Emotional Defensiveness
Defense exists for a reason. Sometimes this protection is imperative for survival, sometimes it’s important to keep the other team from winning. This makes it complicated when we think about intimate relationships. Do defenses keep us safe or do they prevent us from feeling true, deep safety- one in which defense is no longer necessary or required? In both of these examples of defense, they keep us apart from the other- they keep us separate. Again, this is necessary in certain circumstances, like trauma or when we are in a competition. But our intimate partners should represent the safest place for us. So when we protect our hearts emotionally from pain, we also unintentionally push away the people capable of loving and comforting us the most.
It makes sense why this happens, no one wants to feel sad or lonely or afraid. It’s much easier to engage from a place of anger or frustration, or to hide away and isolate (though arguably, this also hurts). Taking the risk of opening to what’s happening for you on a deeper level gives your partner the opportunity to listen to you from their heart, and not fight back with their own defensive stance. *The most predictable part of engaging from emotional defense is you will find your partner’s defense waiting. Supporting one another in understanding those places in yourselves and in each other is one of the most powerful things you can do for your relationship. When you find yourself in a moment of deep openness together, not needing/using your defense, you will be more open to find the love and comfort of safety with your partner.

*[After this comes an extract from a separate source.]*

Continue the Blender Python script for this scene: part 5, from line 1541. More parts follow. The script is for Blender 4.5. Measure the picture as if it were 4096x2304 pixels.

So next time you find yourself walking away from your partner, scoffing at them in anger or frustration, making demands or feeling trapped by theirs, ask yourself “is there something else going on for me here? Something more vulnerable that would be really hard for me to acknowledge even just within myself?” If the answer to that is yes, try to articulate what it is. Hold yourself in compassion and ask your partner if they have the capacity to hear you on a more intimate level as your teammate rather than your opposition.